Required task
Retype the opening lines of the data exactly, stopping after the line that contains "LAMP = (-1.28, 6.75, 0.42)". Skip every picture.

Data segment
────
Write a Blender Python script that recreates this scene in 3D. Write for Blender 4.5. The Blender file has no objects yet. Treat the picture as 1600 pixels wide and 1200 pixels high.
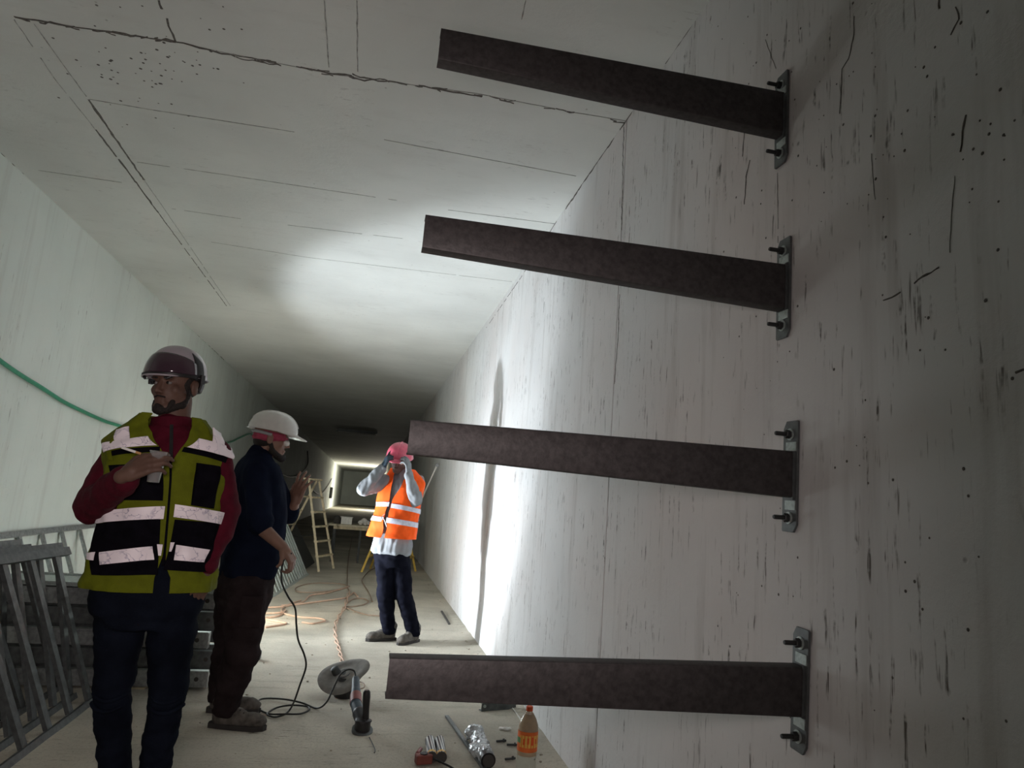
import bpy, bmesh, math, random
import numpy as np
from mathutils import Vector, Matrix, noise
random.seed(7)
rng = np.random.default_rng(7)
S = bpy.context.scene
C = S.collection
PI = math.pi
CAMH = 1.35            # height of the lens above the tunnel floor
# ---------------------------------------------------------------- camera
FPX = 1080.0           # focal length for a 1600 px wide frame
ROT = np.array([[0.97665943, -0.20157495, 0.07418821],
                [0.10607515, 0.15230108, -0.98262528],
                [0.1867737, 0.96755978, 0.17012838]])   # world -> (right, down, forward)
cam = bpy.data.cameras.new('camera')
cam.sensor_width = 36.0
cam.lens = FPX / 1600 * 36.0
cam.clip_start = 0.02
cam.clip_end = 300
co = bpy.data.objects.new('camera', cam)
C.objects.link(co)
m = Matrix.Identity(4)
for i in range(3):
    m[i][0] = ROT[0][i]; m[i][1] = -ROT[1][i]; m[i][2] = -ROT[2][i]
m[2][3] = CAMH
co.matrix_world = m
S.camera = co
# ---------------------------------------------------------------- world, exposure, main lamps
S.view_settings.view_transform = 'Standard'
S.view_settings.look = 'None'
S.view_settings.gamma = 1.0
S.view_settings.use_curve_mapping = False
S.view_settings.exposure = 0.0
w = bpy.data.worlds.new('world'); S.world = w; w.use_nodes = True
w.node_tree.nodes['Background'].inputs[0].default_value = (0.9, 0.95, 0.92, 1)
w.node_tree.nodes['Background'].inputs[1].default_value = 0.0

LAMP = (-1.28, 6.75, 0.42)      # work light standing on the floor behind the two near men


def light(name, kind, loc, energy, col, size=0.1, aim=None, spot=None, blend=0.2):
    l = bpy.data.lights.new(name, kind)
    l.energy = energy; l.color = col
    if kind == 'AREA':
        l.size = size
    else:
        l.shadow_soft_size = size
    if kind == 'SPOT':
        l.spot_size = math.radians(spot); l.spot_blend = blend
    o = bpy.data.objects.new(name, l); C.objects.link(o); o.location = loc
    if aim is not None:
        o.rotation_euler = Vector(aim).to_track_quat('-Z', 'Y').to_euler()
    return o


light('work_light_beam', 'SPOT', LAMP, 235, (0.86, 0.93, 1.0), 0.05, (0.78, 0.25, 0.55), 108, 0.28)
light('work_light_halo', 'SPOT', LAMP, 170, (0.86, 0.93, 1.0), 0.08, (0.80, 0.02, 0.52), 124, 1.0)
light('added_soft_fill', 'SPOT', (LAMP[0], LAMP[1], 0.75), 185, (0.88, 0.94, 1.0), 0.55, (0.92, -0.22, 0.0), 128, 0.8)  # added unseen broad source, softly brightens the near right wall
light('work_light_spill', 'POINT', (LAMP[0], LAMP[1], LAMP[2] + 0.12), 12, (0.86, 1.0, 0.92), 0.25)
light('added_far_fill', 'SPOT', (LAMP[0], LAMP[1], LAMP[2] + 0.03), 230, (1.0, 0.96, 0.85), 0.12, (0.12, 1.0, 0.16), 130, 1.0)  # added spot that lifts the dark tunnel beyond the lamp
light('phone_torch', 'SPOT', (-0.10, 0.10, 1.42), 95, (1.0, 0.86, 0.84), 0.10, (-0.30, 1, -0.02), 135, 1.0)
light('far_work_light', 'SPOT', (1.02, 57.0, 0.5), 300, (1.0, 0.98, 0.86), 0.15, (-0.8, 0.85, 0.35), 150, 0.3)
light('far_work_light_spill', 'POINT', (1.0, 56.0, 0.9), 480, (1.0, 0.93, 0.80), 0.2)

# ---------------------------------------------------------------- materials
def nodes(name):
    mt = bpy.data.materials.new(name); mt.use_nodes = True
    nt = mt.node_tree; b = nt.nodes['Principled BSDF']
    return mt, nt, b


def lin(c):
    return tuple(c) + (1,) if len(c) == 3 else c


def plain(name, col, rough=0.6, metal=0.0, var=0.12, scale=30, bump=0.0, bscale=200, spec=0.5, trans=0.0, ior=1.45, coat=0.0, sheen=0.0):
    mt, nt, b = nodes(name)
    L = nt.links
    tc = nt.nodes.new('ShaderNodeTexCoord')
    n = nt.nodes.new('ShaderNodeTexNoise'); n.inputs['Scale'].default_value = scale; n.inputs['Detail'].default_value = 5
    L.new(tc.outputs['Object'], n.inputs['Vector'])
    r = nt.nodes.new('ShaderNodeValToRGB')
    r.color_ramp.elements[0].position = 0.3; r.color_ramp.elements[1].position = 0.7
    r.color_ramp.elements[0].color = lin([max(0, c * (1 - var)) for c in col])
    r.color_ramp.elements[1].color = lin([min(1, c * (1 + var)) for c in col])
    L.new(n.outputs['Fac'], r.inputs[0]); L.new(r.outputs[0], b.inputs['Base Color'])
    b.inputs['Roughness'].default_value = rough; b.inputs['Metallic'].default_value = metal
    b.inputs['Specular IOR Level'].default_value = spec
    b.inputs['Transmission Weight'].default_value = trans; b.inputs['IOR'].default_value = ior
    b.inputs['Coat Weight'].default_value = coat
    b.inputs['Sheen Weight'].default_value = sheen
    if bump:
        n2 = nt.nodes.new('ShaderNodeTexNoise'); n2.inputs['Scale'].default_value = bscale; n2.inputs['Detail'].default_value = 3
        L.new(tc.outputs['Object'], n2.inputs['Vector'])
        bp = nt.nodes.new('ShaderNodeBump'); bp.inputs['Strength'].default_value = bump; bp.inputs['Distance'].default_value = 0.004
        L.new(n2.outputs['Fac'], bp.inputs['Height']); L.new(bp.outputs[0], b.inputs['Normal'])
    return mt


def concrete(name, col, streak=(1, 1, 0.06), streak_amt=0.5, stain=(0.30, 0.27, 0.24), pits=0.6, rough=0.75, var=0.06, mask=(0.5, 0.62), warm=None, fine=0.0):
    """cast concrete: mottling, thin dirt streaks drawn out along one axis, pin holes"""
    mt, nt, b = nodes(name); L = nt.links; N = nt.nodes.new
    g = N('ShaderNodeNewGeometry')

    def noise_n(scale, vec=None, detail=4, rough_=0.55):
        n = N('ShaderNodeTexNoise'); n.inputs['Scale'].default_value = scale
        n.inputs['Detail'].default_value = detail; n.inputs['Roughness'].default_value = rough_
        L.new(vec or g.outputs['Position'], n.inputs['Vector']); return n.outputs['Fac']

    def mapr(v, a, b_, c=0.0, d=1.0):
        mr = N('ShaderNodeMapRange'); mr.inputs[1].default_value = a; mr.inputs[2].default_value = b_
        mr.inputs[3].default_value = c; mr.inputs[4].default_value = d; L.new(v, mr.inputs[0]); return mr.outputs[0]

    def mul(a, b_):
        mm = N('ShaderNodeMath'); mm.operation = 'MULTIPLY'; L.new(a, mm.inputs[0])
        if isinstance(b_, float): mm.inputs[1].default_value = b_
        else: L.new(b_, mm.inputs[1])
        return mm.outputs[0]

    def mix(f, c1, c2):
        mx = N('ShaderNodeMix'); mx.data_type = 'RGBA'; L.new(f, mx.inputs[0])
        for s, c in ((6, c1), (7, c2)):
            if isinstance(c, tuple): mx.inputs[s].default_value = lin(c)
            else: L.new(c, mx.inputs[s])
        return mx.outputs[2]
    big = mapr(noise_n(0.9, None, 5), 0.3, 0.7)
    cc = mix(big, tuple(c * (1 - var) for c in col), tuple(min(1, c * (1 + var)) for c in col))
    if warm:
        cc = mix(mapr(noise_n(0.6, None, 3), 0.45, 0.7, 0, 0.45), cc, warm)
    mp = N('ShaderNodeMapping'); mp.inputs['Scale'].default_value = streak; L.new(g.outputs['Position'], mp.inputs[0])
    st = mapr(noise_n(45, mp.outputs[0], 3, 0.7), 0.575, 0.66)
    broad = mapr(noise_n(9, mp.outputs[0], 4, 0.6), 0.55, 0.75)
    mk = mapr(noise_n(1.6, None, 4, 0.7), mask[0], mask[1])
    brk = mapr(noise_n(14, None, 3, 0.7), 0.44, 0.56)
    cc = mix(mul(broad, streak_amt * 0.35), cc, stain)
    cc = mix(mul(mul(mul(st, mk), brk), streak_amt), cc, (stain[0] * 0.45, stain[1] * 0.45, stain[2] * 0.45))
    v = N('ShaderNodeTexVoronoi'); v.inputs['Scale'].default_value = 9; v.inputs['Randomness'].default_value = 1
    L.new(g.outputs['Position'], v.inputs['Vector'])
    pit = mapr(v.outputs['Distance'], 0.0, 0.075, 1.0, 0.0)
    pm = mapr(noise_n(2.3, None, 3), 0.50, 0.56)
    pit = mul(pit, pm)
    cc = mix(mul(pit, pits), cc, (0.10, 0.09, 0.08))
    if fine:
        cc = mix(mapr(noise_n(60, None, 5, 0.8), 0.5, 0.75, 0, fine), cc, tuple(c * 0.5 for c in col))
    L.new(cc, b.inputs['Base Color']); b.inputs['Roughness'].default_value = rough
    b.inputs['Specular IOR Level'].default_value = 0.25
    hsum = N('ShaderNodeMath'); hsum.operation = 'SUBTRACT'
    L.new(noise_n(26, None, 6, 0.65), hsum.inputs[0]); L.new(mul(pit, 1.5), hsum.inputs[1])
    bp = N('ShaderNodeBump'); bp.inputs['Strength'].default_value = 0.25; bp.inputs['Distance'].default_value = 0.01
    L.new(hsum.outputs[0], bp.inputs['Height']); L.new(bp.outputs[0], b.inputs['Normal'])
    return mt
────
Complete answer
Write a Blender Python script that recreates this scene in 3D. Write for Blender 4.5. The Blender file has no objects yet. Treat the picture as 1600 pixels wide and 1200 pixels high.
import bpy, bmesh, math, random
import numpy as np
from mathutils import Vector, Matrix, noise
random.seed(7)
rng = np.random.default_rng(7)
S = bpy.context.scene
C = S.collection
PI = math.pi
CAMH = 1.35            # height of the lens above the tunnel floor
# ---------------------------------------------------------------- camera
FPX = 1080.0           # focal length for a 1600 px wide frame
ROT = np.array([[0.97665943, -0.20157495, 0.07418821],
                [0.10607515, 0.15230108, -0.98262528],
                [0.1867737, 0.96755978, 0.17012838]])   # world -> (right, down, forward)
cam = bpy.data.cameras.new('camera')
cam.sensor_width = 36.0
cam.lens = FPX / 1600 * 36.0
cam.clip_start = 0.02
cam.clip_end = 300
co = bpy.data.objects.new('camera', cam)
C.objects.link(co)
m = Matrix.Identity(4)
for i in range(3):
    m[i][0] = ROT[0][i]; m[i][1] = -ROT[1][i]; m[i][2] = -ROT[2][i]
m[2][3] = CAMH
co.matrix_world = m
S.camera = co
# ---------------------------------------------------------------- world, exposure, main lamps
S.view_settings.view_transform = 'Standard'
S.view_settings.look = 'None'
S.view_settings.gamma = 1.0
S.view_settings.use_curve_mapping = False
S.view_settings.exposure = 0.0
w = bpy.data.worlds.new('world'); S.world = w; w.use_nodes = True
w.node_tree.nodes['Background'].inputs[0].default_value = (0.9, 0.95, 0.92, 1)
w.node_tree.nodes['Background'].inputs[1].default_value = 0.0

LAMP = (-1.28, 6.75, 0.42)      # work light standing on the floor behind the two near men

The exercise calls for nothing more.